[IxDA Discuss] Coding and IxD (was: What sets the 'best' interaction designers apart?)
Robert Hoekman, Jr.
rhoekmanjr at gmail.com
Mon Feb 5 10:51:21 PST 2007
He also basically condemns the work of IxDs and usability specialists in
favor of letting graphic designers handle everything, because the IA will
already have been decided by the back-end server geeks. I'm really surprised
ALA condones that article.
But it does make you wonder if IxDs and usability experts in general aren't
willing enough to let innovation into designs.
Personally, I'm all about challenging standards to find a better way, but I
*never* introduce something new without also providing instructive elements
to get users going. Sounds like this author thinks the only way to appease
the usability geeks is to stick with standards and avoid anything new.

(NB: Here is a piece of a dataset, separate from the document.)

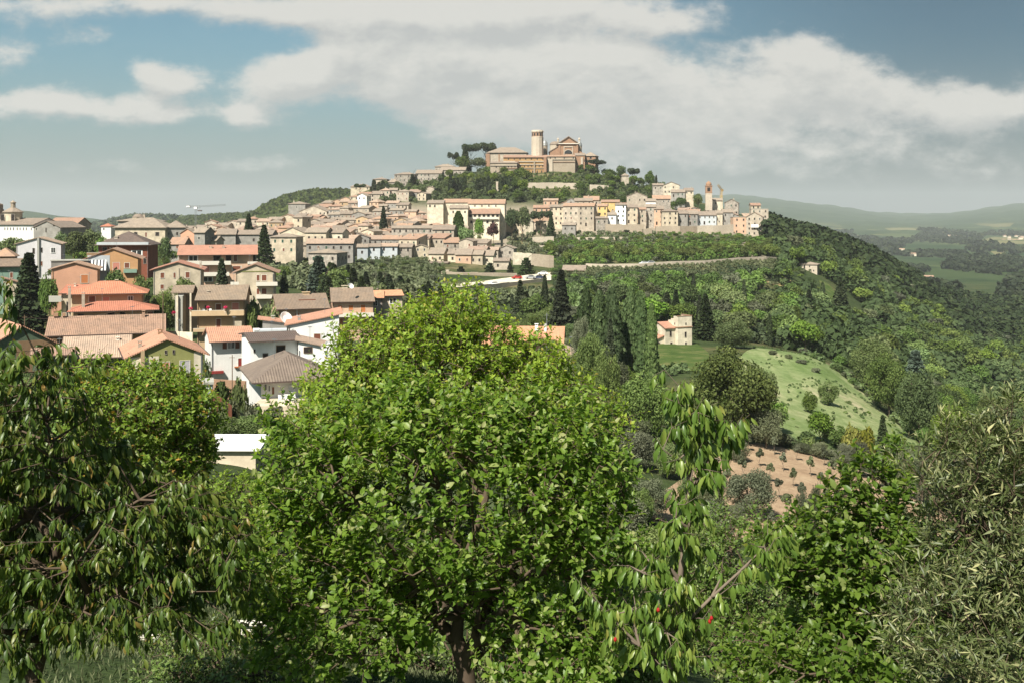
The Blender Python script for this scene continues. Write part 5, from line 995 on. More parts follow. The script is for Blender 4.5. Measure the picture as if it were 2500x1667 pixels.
# right part of the old town
HR=[('cream house with clay roof at the left end of the eastern front row',1341,1375,501,506,552,640,11,'gx','w_cream','r_tan',-6),
('large tan house with shaded end wall in the eastern front row',1375,1412,497,504,552,636,14,'gx','w_tan','r_terra',-10),
('wide tan house with white laundry on its upper floor',1412,1450,497,504,553,634,16,'gx','w_tan','r_terra',-10),
('small grey house at the foot of the two large tan houses',1372,1405,545,550,570,612,7,'gx','w_grey','r_tan',-8),
('low tan garden building with arches left of the stone terraces',1455,1484,530,534,552,628,7,'sf','w_stone','r_tan',-4),
('yellow-orange house with two storeys of small windows',1459,1482,499,504,530,652,10,'gx','w_yellow','r_terra',-8),
('wide apricot house with clay roof behind the tall white house',1468,1512,489,494,522,664,11,'gx','w_yellow','r_terra',-6),
('small white house at the foot of the tall white tower house',1484,1504,520,525,545,634,8,'gx','w_white','r_tan',-4),
('tall bright white house with round top windows',1503,1528,498,501,545,638,9,'gx','w_white','r_tan',-4),
('cream house with nine windows, right of the tall white house',1529,1556,501,507,546,640,10,'gx','w_cream','r_tan',-6),
('narrow brown house with clay lean-to, right of the nine-windowed house',1558,1577,508,512,546,644,9,'gx','w_tan','r_terra',-6),
('tall stone house left of the pink house above the bastion',1578,1600,500,506,548,648,9,'gx','w_stone','r_tan',-8),
('pinkish house with small square windows above the bastion',1597,1620,504,511,550,646,10,'gx','w_peach','r_tan',-8),
('cream four-storey house with red shuttered middle windows above the bastion',1616,1655,511,517,551,636,12,'hip','w_cream','r_tan',-4),
('grey house right of the cream red-shuttered house',1655,1679,515,522,550,640,9,'gx','w_grey','r_tan',-6),
('dark-windowed grey house with balconies, second right of the cream red-shuttered house',1679,1703,515,523,550,642,9,'gx','w_grey','r_tan',-6),
('long bluish white house with a row of dark windows above the pale bastion',1703,1749,518,526,549,646,10,'gx','w_blue','r_tan',2),
('narrow cream house right of the long bluish white house',1749,1764,516,522,549,648,9,'gx','w_ivory','r_tan',-4),
('grey house with several small dark openings left of the tall pink block',1764,1790,512,519,549,650,10,'gx','w_grey','r_tan',-6),
('tall pink block house with tiny windows at the town end',1790,1824,527,531,574,632,12,'flat','w_peach','r_tan',-4),
('tall gabled end house with white balcony at the very right of the old town',1822,1862,519,530,577,628,16,'gy','w_tan','r_pale',-16),
('pale stepped house with loggia behind the tall gabled end house',1834,1876,508,511,550,655,10,'flat','w_tan','r_tan',-8),
('small tan-roofed tower house on the right skyline',1834,1857,497,502,525,668,8,'gx','w_cream','r_terra',-4),
('large grey stone hall with broad gable near the bell tower',1769,1803,487,496,525,690,16,'gy','w_stone','r_tan',-14),
('cream gabled villa on the skyline right of the hilltop trees',1619,1659,445,453,475,745,10,'gy','w_ivory','r_tan',-10),
('stone house at the left of the skyline cream gabled villa',1594,1620,449,453,468,752,8,'gx','w_stone','r_tan',-4),
('grey house with dark windows below the skyline cream villa',1638,1672,464,470,482,735,9,'gx','w_grey','r_tan',-14),
('small roofed house right of the skyline grey house',1671,1693,460,466,478,748,8,'gx','w_cream','r_tan',-6),
('low cottage right of the bell tower',1741,1764,485,490,505,700,8,'gx','w_ivory','r_tan',-4),
('peaked stone house above the apricot houses',1530,1580,470,480,500,690,12,'gy','w_tan','r_tan',-10),
('stone house with red roof, centre of the eastern upper row',1425,1462,480,489,505,680,10,'gx','w_tan','r_terra',-6),
('small white house with dark windows above the cream nine-windowed house',1577,1601,486,492,512,676,9,'gx','w_white','r_tan',-6),
('long brown house with clay roof left of the bell tower hill',1594,1637,478,486,500,690,9,'gx','w_stone','r_terra',-4),
('small grey house at the left of the eastern upper row',1384,1404,485,490,503,676,8,'gy','w_grey','r_tan',-8),
('long low tan house above the two large tan houses',1403,1446,485,491,503,672,9,'gx','w_tan','r_tan',-4),
('wide pale house with pink roof left of the umbrella pine',1327,1362,486,490,505,655,9,'gx','w_peach','r_pale',-4),
('peach house with clay roof behind the round umbrella pine',1302,1342,502,508,535,640,10,'gx','w_peach','r_terra',-6),
('cream house with one window beneath the round umbrella pine',1308,1340,538,541,558,615,8,'flat','w_cream','r_tan',-6),
('white-walled enclosure house left of the umbrella pine',1278,1302,540,542,557,612,7,'flat','w_ivory','r_tan',-4)]
for t in HR:
    lb,a,b,tt,e,bb,D,dp,k,wl,rf,rot=t; w=(b-a)*D/F; h=(bb-e)*D/F
    house(lb,a,b,tt,e,bb,D,dp,k,wl,rf,rot,.5,[('b',1834,1852,549,556,1.3,'white')] if 'very right' in lb else (),(max(1,int(w/2.9)),max(1,int(h/2.8))),1,style='g' if 'bluish' in lb else 'dk')
occm+= [t for t in occ if t[1]>380]
RW=['w_tan','w_tan','w_cream','w_stone','w_peach','w_tan','w_grey','w_sand']
grp='crowded houses of the old town'
row('the first row behind the cream convent',grp,(455,700),520,RW,seed=31,hs=(5,8),rots=(-15,10))
row('the second plateau row behind the cream convent',grp,(440,700),556,RW,seed=32,hs=(5,8),rots=(-15,10))
row('the plateau row at the hill foot',grp,(470,760),600,RW,seed=33,hs=(5,8),rots=(-15,10))
row('the farthest plateau row',grp,(500,760),650,RW,seed=34,hs=(5,8),rots=(-15,10))
row('the first row behind the blue-grey terrace',grp,(760,1130),488,RW,seed=1,hs=(5.5,8.5))
row('the second row behind the blue-grey terrace',grp,(745,1180),506,RW,seed=2)
row('the third row behind the blue-grey terrace',grp,(740,1100),528,RW,seed=3)
row('the fourth row behind the blue-grey terrace',grp,(735,1100),550,RW,seed=4)
row('the fifth row behind the blue-grey terrace',grp,(730,1110),574,RW,seed=5)
row('the sixth row, level with the school loggias',grp,(725,1130),600,RW,seed=6)
row('the seventh row, level with the school roof',grp,(720,1100),626,RW,seed=7)
row('the upper row below the cypress slope',grp,(745,1080),655,RW,seed=8)
row('the top row under the cypress slope',grp,(780,1010),686,RW,seed=9,hs=(5,8))
row('the row stepping down to the car park',grp,(1010,1200),478,RW,seed=10,hs=(4.5,7))
row('the row between the school and the umbrella pine',grp,(1235,1350),622,RW,seed=11,hs=(5,7))
row('the second row of the eastern quarter',grp,(1340,1830),662,RW,seed=12,hs=(6,9))
row('the third row of the eastern quarter',grp,(1330,1840),684,RW,seed=13,hs=(5.5,8.5))
row('the top eastern row under the hilltop',grp,(1370,1800),704,RW,seed=14,hs=(5,7.5))
row('the highest houses under the cypress row',grp,(905,1075),737,RW,seed=17,hs=(5,7),rots=(-20,5))
row('the slope row below the left cypresses',grp,(735,905),716,RW,seed=15,hs=(5,8),rots=(-25,5))
row('the topmost slope row left of the cypresses',grp,(765,900),748,RW,seed=16,hs=(5,7),rots=(-25,5))
print('houses',NB[0],len([o for o in bpy.data.objects if o.name.split('.')[0]=='house']))
# ---------------------------------------------------------------- hilltop church and palace (photo pixels, D 850)
D=850; s=D/F
def part(o,nm,px0,px1,py0,py1,y0,y1,mm,b):
    m=MB(); m.box((px0-HX)*s-b.x,(px1-HX)*s-b.x,y0,y1,(HY-py1)*s-b.z,(HY-py0)*s-b.z); return m.build(nm,[M[mm]],o)
o=octo('bell_tower','tall twelve-sided pale stone tower with brick upper storey on the hilltop','tower',1312,845,[(15.5,400),(15,336),(14.3,335)],12,'st_pale',[('upper_storey','brick',[(14.4,336.2),(14.2,324)]),('cornice','st_pale',[(15.3,324.2),(15.3,321.5),(14,319)]),('string_course','st_pale',[(15.2,337.5),(15.2,335.8)])],PI/12)
for k in range(-2,3):
    a=k*PI/6; window(o,math.sin(a)*14.35*s,-math.cos(a)*14.2*s,(400-330)*s,1.4,2.4,a,'dk')
b=W(1388,405,D); o=empty('cathedral',b,0,'brown brick hilltop cathedral with pedimented front and lunette window','church'); occ.append((b.x,D+12,18))
part(o,'nave_wall',1363,1412,350,405,0,30,'brick',b)
m=MB(); X=lambda px:(px-HX)*s-b.x; Z=lambda py:(HY-py)*s-b.z
m.prism([(X(1364),Z(350.5)),(X(1388),Z(335)),(X(1412),Z(350.5))],-.3,30,'y'); m.build('pediment',[M['brick']],o)
m=MB(); m.prism([(X(1360),Z(351.5)),(X(1388),Z(333)),(X(1388),Z(335)),(X(1362.5),Z(351.5))],-1.3,30.5,'y'); m.prism([(X(1388),Z(333)),(X(1416),Z(351.5)),(X(1413.5),Z(351.5)),(X(1388),Z(335))],-1.3,30.5,'y'); mkobj('roof',setrt(m.mesh('roof',[M['r_tan']])),o)
part(o,'cornice',1361,1415,350.6,352.6,-1.2,-.01,'trim',b)
for (a,c,d,e) in ((1376,1378,360,380),(1397,1399,360,380),(1376,1399,358,360.5),(1374,1401,378.5,380.5)): part(o,'window_surround',a,c,d,e,-.5,-.01,'st_pale',b)
m=MB(); m.prism([(X(1387.5)+10*s*math.cos(t),Z(376)+9*s*math.sin(t)) for t in np.linspace(0,PI,14)],-.3,-.05,'y'); m.build('lunette_window',[M['glass']],o)
m=MB(); m.prism([(X(1387.5)+11.5*s*math.cos(t),Z(376.2)+10.5*s*math.sin(t)) for t in np.linspace(0,PI,14)],-.18,-.02,'y'); m.build('window_arch',[M['st_pale']],o)
part(o,'pilaster',1365,1368,352.6,405,-.5,-.02,'brick',b); part(o,'pilaster',1408,1411,352.6,405,-.5,-.02,'brick',b)
m=MB(); m.prism([(X(1343),Z(405)),(X(1343),Z(371)),(X(1363),Z(359)),(X(1363),Z(405))],2,24,'y'); m.build('side_aisle',[M['brick']],o)
m=MB(); m.prism([(X(1341),Z(371.6)),(X(1363),Z(358.6)),(X(1363),Z(357)),(X(1341),Z(369.5))],1.5,24.5,'y'); m.build('aisle_roof',[M['r_tan']],o)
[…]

Do people on our side of the profession need to be more open-minded?
-r-
On 2/5/07, Cian <cian.oconnor at gmail.com> wrote:
>
> I don't necessarily know what defines the best interaction designers,
> but I know that I wouldn't hire the guy who wrote the first article:
> "First of all, let's take the individual approach. Every designer I
> know is an artist. They paint, they play music, they DJ, they sculpt.
> Most got talked into design because someone didn't want them to be
> another starving artist...I do know, however, that it is horrible to
> try and constrain the artistic imagination of a designer."